----- Source material -----

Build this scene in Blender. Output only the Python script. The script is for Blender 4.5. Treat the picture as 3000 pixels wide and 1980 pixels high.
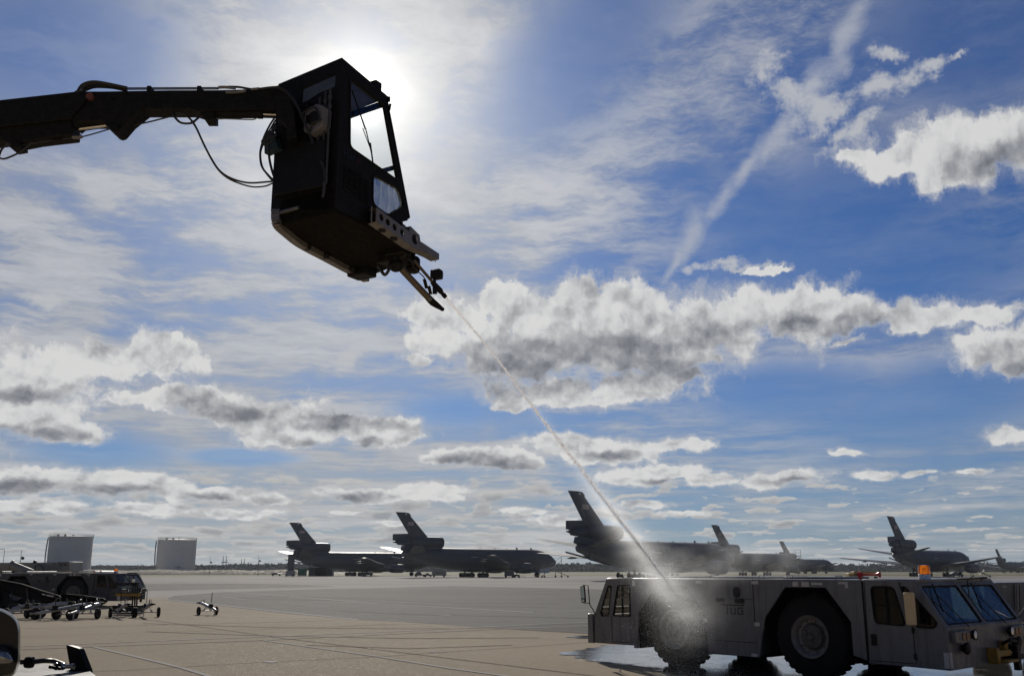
import bpy, bmesh, math, random
from mathutils import Vector, Matrix
random.seed(7)
for o in list(bpy.data.objects): bpy.data.objects.remove(o)
scene = bpy.context.scene
COL = scene.collection
R = math.radians
# ---------------------------------------------------------------- camera
F = 2870.0; HC = 2.05; PITCH = math.atan(679 / F)
FW = Vector((0, math.cos(PITCH), math.sin(PITCH))); UP = Vector((0, -math.sin(PITCH), math.cos(PITCH))); O = Vector((0, 0, HC))
cd = bpy.data.cameras.new('camera'); cam = bpy.data.objects.new('camera', cd); COL.objects.link(cam)
cam.location = O; cam.rotation_euler = (R(90) + PITCH, 0, 0)
cd.sensor_width = 36; cd.lens = 36 * F / 3000; cd.clip_end = 20000; cd.clip_start = 0.05
scene.camera = cam
def ray(px, py): return FW + Vector(((px - 1500) / F, 0, 0)) + UP * ((990 - py) / F)
def onz(px, py, z=0.0):
    d = ray(px, py); return O + d * ((z - HC) / d.z)
def ony(px, py, y):
    d = ray(px, py); return O + d * (y / d.y)
def azel(px, py):
    d = ray(px, py).normalized(); return math.degrees(math.atan2(d.x, d.y)), math.degrees(math.asin(d.z))
# ---------------------------------------------------------------- sun and exposure
SD = ray(1058, 282).normalized()
SAZ, SEL = azel(1058, 282)
sl = bpy.data.lights.new('sun', 'SUN'); sl.energy = 4.4; sl.angle = R(0.55); sl.color = (1.0, 0.93, 0.82)
so = bpy.data.objects.new('sun', sl); COL.objects.link(so)
so.rotation_euler = SD.to_track_quat('Z', 'Y').to_euler()
vs = scene.view_settings
vs.view_transform = 'Standard'; vs.look = 'None'; vs.gamma = 1; vs.exposure = 0.0
try: vs.use_curve_mapping = False
except Exception: pass
# ---------------------------------------------------------------- world: Nishita air with procedural clouds in direction space
world = bpy.data.worlds.new('World'); world.use_nodes = True
NT = world.node_tree; NT.nodes.clear()
class G:
    """tiny node-graph writer"""
    def __init__(s, nt): s.nt = nt
    def n(s, t, **k):
        x = s.nt.nodes.new(t)
        for a, b in k.items(): setattr(x, a, b)
        return x
    def put(s, sock, v):
        if hasattr(v, 'links') or isinstance(v, bpy.types.NodeSocket): s.nt.links.new(v, sock)
        else: sock.default_value = v
    def m(s, op, a, b=None, c=None, clamp=False):
        x = s.n('ShaderNodeMath', operation=op); x.use_clamp = clamp
        for i, v in enumerate((a, b, c)):
            if v is not None: s.put(x.inputs[i], v)
        return x.outputs[0]
    def v(s, op, a, b=None, c=None, out=0):
        x = s.n('ShaderNodeVectorMath', operation=op)
        for i, v in enumerate((a, b, c)):
            if v is None: continue
            if op == 'SCALE' and i == 1: s.put(x.inputs['Scale'], v)
            else: s.put(x.inputs[i], v)
        return x.outputs[out]
    def xyz(s, a):
        x = s.n('ShaderNodeSeparateXYZ'); s.put(x.inputs[0], a); return x.outputs
    def comb(s, a, b, c=0.0):
        x = s.n('ShaderNodeCombineXYZ')
        for i, v in enumerate((a, b, c)): s.put(x.inputs[i], v)
        return x.outputs[0]
    def noise(s, vec, scale, detail=6, rough=0.55, lac=2.0, dist=0.0, col=False, dims='2D'):
        x = s.n('ShaderNodeTexNoise'); x.noise_dimensions = dims
        s.put(x.inputs['Vector'], vec); s.put(x.inputs['Scale'], scale); x.inputs['Detail'].default_value = detail
        x.inputs['Roughness'].default_value = rough; x.inputs['Lacunarity'].default_value = lac; x.inputs['Distortion'].default_value = dist
        return x.outputs['Color' if col else 'Fac']
    def puff(s, vec, scale, detail=3.0, rough=0.5):
        x = s.n('ShaderNodeTexVoronoi', feature='SMOOTH_F1', voronoi_dimensions='2D'); x.normalize = False
        s.put(x.inputs['Vector'], vec); s.put(x.inputs['Scale'], scale); x.inputs['Detail'].default_value = detail
        x.inputs['Roughness'].default_value = rough; x.inputs['Lacunarity'].default_value = 2.1; x.inputs['Smoothness'].default_value = 0.35
        return x.outputs['Distance']
    def ramp(s, fac, stops, interp='LINEAR'):
        x = s.n('ShaderNodeValToRGB'); x.color_ramp.interpolation = interp
        e = x.color_ramp.elements
        while len(e) > 1: e.remove(e[-1])
        e[0].position = stops[0][0]; e[0].color = (*stops[0][1], 1) if isinstance(stops[0][1], tuple) else (stops[0][1],) * 3 + (1,)
        for p, c in stops[1:]:
            q = e.new(p); q.color = (*c, 1) if isinstance(c, tuple) else (c, c, c, 1)
        s.put(x.inputs[0], fac); return x.outputs[0]
    def rng(s, v, a, b, c=0.0, d=1.0, smooth=True):
        x = s.n('ShaderNodeMapRange', interpolation_type='SMOOTHSTEP' if smooth else 'LINEAR')
        for i, q in enumerate((v, a, b, c, d)): s.put(x.inputs[i], q)
        return x.outputs[0]
    def mix(s, f, a, b, mode='MIX'):
        x = s.n('ShaderNodeMix', data_type='RGBA', blend_type=mode)
        s.put(x.inputs[0], f)
        for i, v in ((6, a), (7, b)):
            if isinstance(v, tuple): v = (*v, 1) if len(v) == 3 else v
            s.put(x.inputs[i], v)
        return x.outputs[2]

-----

#### What you are asked to do:
Find the string "scene" in the listing and return every line that holds it.

#### Full output:
Build this scene in Blender. Output only the Python script. The script is for Blender 4.5. Treat the picture as 3000 pixels wide and 1980 pixels high.
scene = bpy.context.scene
COL = scene.collection
scene.camera = cam
vs = scene.view_settings